#### [Source data]
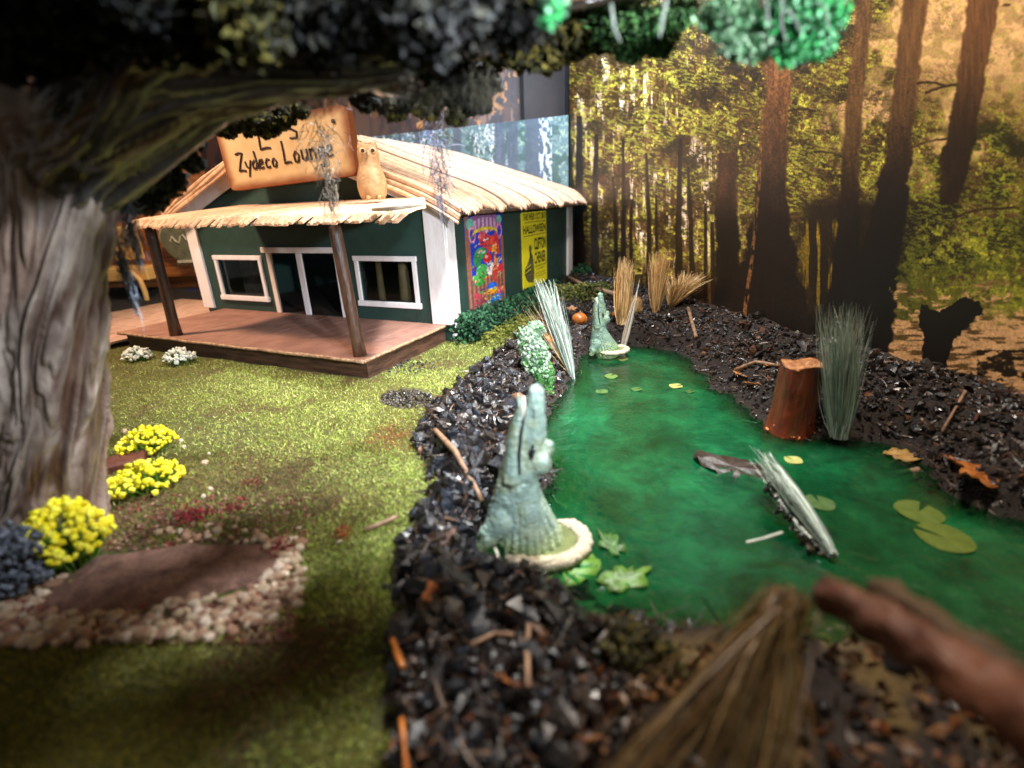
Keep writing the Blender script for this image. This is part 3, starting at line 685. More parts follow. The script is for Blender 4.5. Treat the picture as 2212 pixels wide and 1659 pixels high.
for s in (1, -1):
    for k in range(nst):
        dark_strip = s == 1 and k in (38, 39, 67, 98, 99, 129)
        v0, v1 = edges[k] + .0005, edges[k + 1] - .0005
        g_ = min([abs(k - q) for q in gaps]); lift = rng.uniform(-.004, .004) + .010 * math.exp(-abs(g_ - 4) / 2.5); dl = rng.uniform(-.018, .018) + .025 * math.sin(k * .26) * (s == 1)
        V = []
        for d in dsamp:
            dd_ = d * (1 + dl / 2.3); z = rz(min(dd_, 2.22)) - max(0, dd_ - 2.22) * 1.0 + lift
            va, vb_ = roof_v(v0, d), roof_v(v1, d); mid = (va + vb_) / 2
            if d > 2.2: w_ = (vb_ - va) * .12; va += w_; vb_ -= w_
            V += [hp(UM + s * dd_, va, z - .009), hp(UM + s * dd_, mid, z + .004 + .006 * (d > 1.7)), hp(UM + s * dd_, vb_, z - .009), hp(UM + s * dd_, mid, z - .03)]
        m_ = len(dsamp); Fc = [[4 * i + j, 4 * i + (j + 1) % 4, 4 * (i + 1) + (j + 1) % 4, 4 * (i + 1) + j] for i in range(m_ - 1) for j in range(4)] + [[0, 3, 2, 1], [4 * m_ - 4, 4 * m_ - 3, 4 * m_ - 2, 4 * m_ - 1]]
        c = np.array([1, .97, .94]) * rng.uniform(.66, 1.12)
        if rng.random() < .07: c = c * .6
        if dark_strip: c = np.array([.16, .12, .10]); V = [q + np.array([0, 0, .010]) for q in V]  # gap darkness put into the colour of these raised strips
        cc = np.repeat(c[None], len(V), 0)
        obj('thatch_strip', mesh_np(V, Fc, cc, smooth=False), M['thatch'], roof)
# rough bundles of reed along the front rake and the ridge
for s in (1, -1):
    for k in range(5):
        pts = [hp(UM + s * d, vf - .015 - .012 * k + .012 * math.sin(d * 3 + k), rz(min(d, 2.22)) - .012 - .030 * k) for d in np.linspace(.05, 2.24, 12)]
        b = MB(); b.tube(pts, [.02 + .006 * math.sin(i * 1.3 + k) for i in range(12)], 6, jit=.15); o = b.build('rake_reed', None, roof)
        a = o.data.color_attributes.new('Col', 'FLOAT_COLOR', 'POINT'); cc = (1, .96, .9) if k % 2 == 0 else (.4, .34, .3)
        a.data.foreach_set('color', [*cc, 1] * len(o.data.vertices)); o.data.materials.append(M['thatch'])
# porch roof
pr0, pr1 = -2.66, .66; PV0, PV1 = .02, DD - .08
def prz(v): return 1.455 + (v - PV0) / (PV1 - PV0) * .10
b = MB(); b.add([hp(u, v, prz(v) - dz) for dz in (.03, .055) for v in (PV0 + .03, PV1) for u in (pr0 + .01, pr1 - .75)], [[0, 1, 3, 2], [4, 6, 7, 5], [0, 4, 5, 1], [2, 3, 7, 6], [0, 2, 6, 4], [1, 5, 7, 3]])
# the near right end of the porch reaches the corner board
porch = b.build('porch_roof', M['thatchdark'], house)
npr = 57; ed = np.linspace(-2.68, .60, npr + 1)
for k in range(npr):
    u0, u1 = ed[k], ed[k + 1]; w = u1 - u0; r = w * .46; drop = rng.uniform(.0, .02); ext = rng.uniform(-.02, .03)
    th = [math.pi * j / 5 for j in range(6)]
    shift = .05
    V = []
    for v, dz, uo in ((PV1 - max(0, (u0 + .12)) * 1.5, 0, 0), (PV0 + .12, .0, 0), (PV0 - ext, -.012, shift * .4), (PV0 - ext - .045, -.062 - drop, -shift)):
        V += [hp((u0 + u1) / 2 + uo - r * math.cos(t), v, prz(max(v, PV0)) + dz + r * .8 * math.sin(t)) for t in th]
    Fc = [[6 * i + j, 6 * i + j + 1, 6 * i + j + 7, 6 * i + j + 6] for i in range(3) for j in range(5)] + [[6 * i + 5, 6 * i, 6 * i + 6, 6 * i + 11] for i in range(3)] + [[0, 1, 2, 3, 4, 5], [23, 22, 21, 20, 19, 18]]
    c = np.array([1.05, 1, .95]) * rng.uniform(.8, 1.15)
    o = obj('thatch_strip', mesh_np(V, Fc, np.repeat(c[None], 24, 0)), M['thatch'], porch)
pe = mat('pale_board', (.72, .64, .55), (.5, .4, .3), 12, .6, .004, 40)
m_ = MB(); m_.tube([hp(.32, PV0 - .05, 1.478), hp(.48, PV0 - .06, 1.485), hp(.66, PV0 - .04, 1.50), hp(.72, PV0 + .05, 1.505)], [.012, .022, .022, .012], 7); m_.build('end_batten', pe, porch, smooth=True)
# posts
for (u, v, lean) in ((-2.62, .10, .05), (-.12, .10, -.07)):
    b = MB(); pts = [hp(u + lean * t, v, ZT + .001 + t * (1.425 - ZT)) for t in np.linspace(0, 1, 9)]
    b.tube(pts, [.062, .056, .053, .052, .05, .05, .052, .05, .048], 12, jit=.06); b.build('porch_post', M['wood'], house, smooth=True)
# deck
deck = MB(); deck.frame_box(hp(-DW + .04, .05, .06), (DW - .05) * E1, (DD - .06) * E2, (0, 0, ZT - .03 - .06)); deck = deck.build('deck', M['fascia'], house, .004)
nb = 22; ed = np.linspace(-DW, 0, nb + 1)
for k in range(nb):
    b = MB(); b.frame_box(hp(ed[k] + .002, .012 + rng.uniform(-.004, .004), ZT - .028), (ed[k + 1] - ed[k] - .004) * E1, (DD - .016) * E2, (0, 0, .028 + rng.uniform(-.0015, .0015))); b.build('deck_board', M['deck'], deck, .002)
b = MB(); b.tube([hp(u, -.003 + .006 * math.sin(u * 9), ZT - .014) for u in np.linspace(-DW, 0.005, 40)], .017, 6, jit=.25); b.build('edge_strip', M['deckedge'], deck, smooth=True)
b = MB(); b.tube([hp(.006 + .004 * math.sin(v * 9), v, ZT - .014) for v in np.linspace(0, DD - .01, 22)], .016, 6, jit=.25); b.build('edge_strip', M['deckedge'], deck, smooth=True)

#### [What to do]
Keep every word of the data as it is when you write it out, but drop the pictures.

#### [Result for this exercise]
Keep writing the Blender script for this image. This is part 3, starting at line 685. More parts follow. The script is for Blender 4.5. Treat the picture as 2212 pixels wide and 1659 pixels high.
for s in (1, -1):
    for k in range(nst):
        dark_strip = s == 1 and k in (38, 39, 67, 98, 99, 129)
        v0, v1 = edges[k] + .0005, edges[k + 1] - .0005
        g_ = min([abs(k - q) for q in gaps]); lift = rng.uniform(-.004, .004) + .010 * math.exp(-abs(g_ - 4) / 2.5); dl = rng.uniform(-.018, .018) + .025 * math.sin(k * .26) * (s == 1)
        V = []
        for d in dsamp:
            dd_ = d * (1 + dl / 2.3); z = rz(min(dd_, 2.22)) - max(0, dd_ - 2.22) * 1.0 + lift
            va, vb_ = roof_v(v0, d), roof_v(v1, d); mid = (va + vb_) / 2
            if d > 2.2: w_ = (vb_ - va) * .12; va += w_; vb_ -= w_
            V += [hp(UM + s * dd_, va, z - .009), hp(UM + s * dd_, mid, z + .004 + .006 * (d > 1.7)), hp(UM + s * dd_, vb_, z - .009), hp(UM + s * dd_, mid, z - .03)]
        m_ = len(dsamp); Fc = [[4 * i + j, 4 * i + (j + 1) % 4, 4 * (i + 1) + (j + 1) % 4, 4 * (i + 1) + j] for i in range(m_ - 1) for j in range(4)] + [[0, 3, 2, 1], [4 * m_ - 4, 4 * m_ - 3, 4 * m_ - 2, 4 * m_ - 1]]
        c = np.array([1, .97, .94]) * rng.uniform(.66, 1.12)
        if rng.random() < .07: c = c * .6
        if dark_strip: c = np.array([.16, .12, .10]); V = [q + np.array([0, 0, .010]) for q in V]  # gap darkness put into the colour of these raised strips
        cc = np.repeat(c[None], len(V), 0)
        obj('thatch_strip', mesh_np(V, Fc, cc, smooth=False), M['thatch'], roof)
# rough bundles of reed along the front rake and the ridge
for s in (1, -1):
    for k in range(5):
        pts = [hp(UM + s * d, vf - .015 - .012 * k + .012 * math.sin(d * 3 + k), rz(min(d, 2.22)) - .012 - .030 * k) for d in np.linspace(.05, 2.24, 12)]
        b = MB(); b.tube(pts, [.02 + .006 * math.sin(i * 1.3 + k) for i in range(12)], 6, jit=.15); o = b.build('rake_reed', None, roof)
        a = o.data.color_attributes.new('Col', 'FLOAT_COLOR', 'POINT'); cc = (1, .96, .9) if k % 2 == 0 else (.4, .34, .3)
        a.data.foreach_set('color', [*cc, 1] * len(o.data.vertices)); o.data.materials.append(M['thatch'])
# porch roof
pr0, pr1 = -2.66, .66; PV0, PV1 = .02, DD - .08
def prz(v): return 1.455 + (v - PV0) / (PV1 - PV0) * .10
b = MB(); b.add([hp(u, v, prz(v) - dz) for dz in (.03, .055) for v in (PV0 + .03, PV1) for u in (pr0 + .01, pr1 - .75)], [[0, 1, 3, 2], [4, 6, 7, 5], [0, 4, 5, 1], [2, 3, 7, 6], [0, 2, 6, 4], [1, 5, 7, 3]])
# the near right end of the porch reaches the corner board
porch = b.build('porch_roof', M['thatchdark'], house)
npr = 57; ed = np.linspace(-2.68, .60, npr + 1)
for k in range(npr):
    u0, u1 = ed[k], ed[k + 1]; w = u1 - u0; r = w * .46; drop = rng.uniform(.0, .02); ext = rng.uniform(-.02, .03)
    th = [math.pi * j / 5 for j in range(6)]
    shift = .05
    V = []
    for v, dz, uo in ((PV1 - max(0, (u0 + .12)) * 1.5, 0, 0), (PV0 + .12, .0, 0), (PV0 - ext, -.012, shift * .4), (PV0 - ext - .045, -.062 - drop, -shift)):
        V += [hp((u0 + u1) / 2 + uo - r * math.cos(t), v, prz(max(v, PV0)) + dz + r * .8 * math.sin(t)) for t in th]
    Fc = [[6 * i + j, 6 * i + j + 1, 6 * i + j + 7, 6 * i + j + 6] for i in range(3) for j in range(5)] + [[6 * i + 5, 6 * i, 6 * i + 6, 6 * i + 11] for i in range(3)] + [[0, 1, 2, 3, 4, 5], [23, 22, 21, 20, 19, 18]]
    c = np.array([1.05, 1, .95]) * rng.uniform(.8, 1.15)
    o = obj('thatch_strip', mesh_np(V, Fc, np.repeat(c[None], 24, 0)), M['thatch'], porch)
pe = mat('pale_board', (.72, .64, .55), (.5, .4, .3), 12, .6, .004, 40)
m_ = MB(); m_.tube([hp(.32, PV0 - .05, 1.478), hp(.48, PV0 - .06, 1.485), hp(.66, PV0 - .04, 1.50), hp(.72, PV0 + .05, 1.505)], [.012, .022, .022, .012], 7); m_.build('end_batten', pe, porch, smooth=True)
# posts
for (u, v, lean) in ((-2.62, .10, .05), (-.12, .10, -.07)):
    b = MB(); pts = [hp(u + lean * t, v, ZT + .001 + t * (1.425 - ZT)) for t in np.linspace(0, 1, 9)]
    b.tube(pts, [.062, .056, .053, .052, .05, .05, .052, .05, .048], 12, jit=.06); b.build('porch_post', M['wood'], house, smooth=True)
# deck
deck = MB(); deck.frame_box(hp(-DW + .04, .05, .06), (DW - .05) * E1, (DD - .06) * E2, (0, 0, ZT - .03 - .06)); deck = deck.build('deck', M['fascia'], house, .004)
nb = 22; ed = np.linspace(-DW, 0, nb + 1)
for k in range(nb):
    b = MB(); b.frame_box(hp(ed[k] + .002, .012 + rng.uniform(-.004, .004), ZT - .028), (ed[k + 1] - ed[k] - .004) * E1, (DD - .016) * E2, (0, 0, .028 + rng.uniform(-.0015, .0015))); b.build('deck_board', M['deck'], deck, .002)
b = MB(); b.tube([hp(u, -.003 + .006 * math.sin(u * 9), ZT - .014) for u in np.linspace(-DW, 0.005, 40)], .017, 6, jit=.25); b.build('edge_strip', M['deckedge'], deck, smooth=True)
b = MB(); b.tube([hp(.006 + .004 * math.sin(v * 9), v, ZT - .014) for v in np.linspace(0, DD - .01, 22)], .016, 6, jit=.25); b.build('edge_strip', M['deckedge'], deck, smooth=True)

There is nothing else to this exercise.